Using some of the chicken fat from the degreased stock, or some olive oil, saute the onion, carrots, squash, and whole garlic cloves. Add cumin seed, crushed chipotle pepper (if whole is being used, just add it to the stock), and other seasonings. Add to stock. Add black beans. Cook about 30 minutes, or about 4 hours on low in slow cooker.

Serve with toppings of choice, such as:
  • fresh cilantro
  • grated cheese
  • corn tortilla crisps (brush corn tortillas with oil, slice into strips and then in half, and bake for about 10 minutes at 425F, until slightly golden)
  • pumpkin seed kernels
  • diced avocado
  • lime juice or lime wedges

Gluten-Free Month

I am trying an experimental gluten-free month to see if it has any impact. Since day 2, I've felt unusually uncongested.

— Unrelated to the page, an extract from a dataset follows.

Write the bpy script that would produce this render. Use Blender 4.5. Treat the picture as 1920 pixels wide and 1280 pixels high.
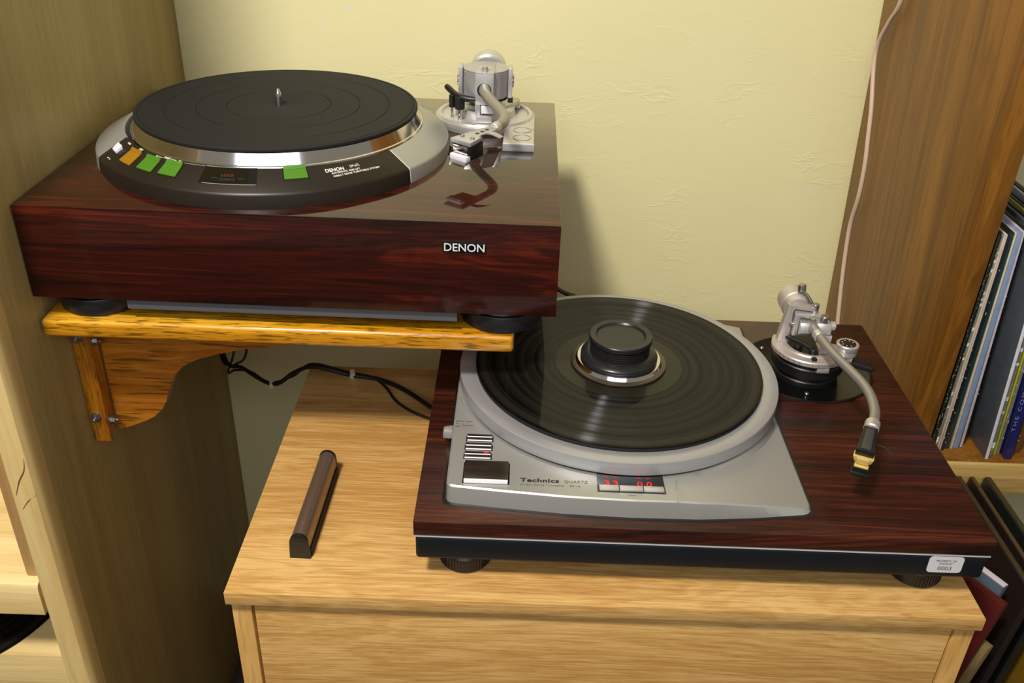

I was really disappointed when I started to look at GF cookbooks. Most cooking isn't a problem, but baking, of course, relies entirely on wheat. Barley flour has gluten in it, so that's out. Ditto for rye. Most GF recipes use a combination of a grain flour and grain starches (such as cornstarch), which have very high glycemic indices. There are some recipes that use alternatives such as chickpea flour or almond flour.

I thought I did a fairly good job of balancing my diet before, but it is really surprising how often I would reach for something that contains wheat. There are many foods that I like to eat on something - and that something usually was a form of bread. Hummus, avocado, almond or peanut butter...

Thus far, I've tried 3 GF recipes. 2 were successful: some simple chickpea flour crackers, and some GF corn muffins. The pizza base recipe that I tried (cornmeal and millet flour) was an abysmal failure.

Overall, my assessment is that eating GF is not easy, but neither is it extremely difficult. Certainly dining out would be more difficult than eating at home. I find that taking all the wheat out of my meals means I eat a lot more vegetables - and, significantly - a LOT less sugar, because sugar tends to be in many things made with wheat.

If you have any favorite GF recipes, I'd love to try them!

What's the most difficult dietary change you've made?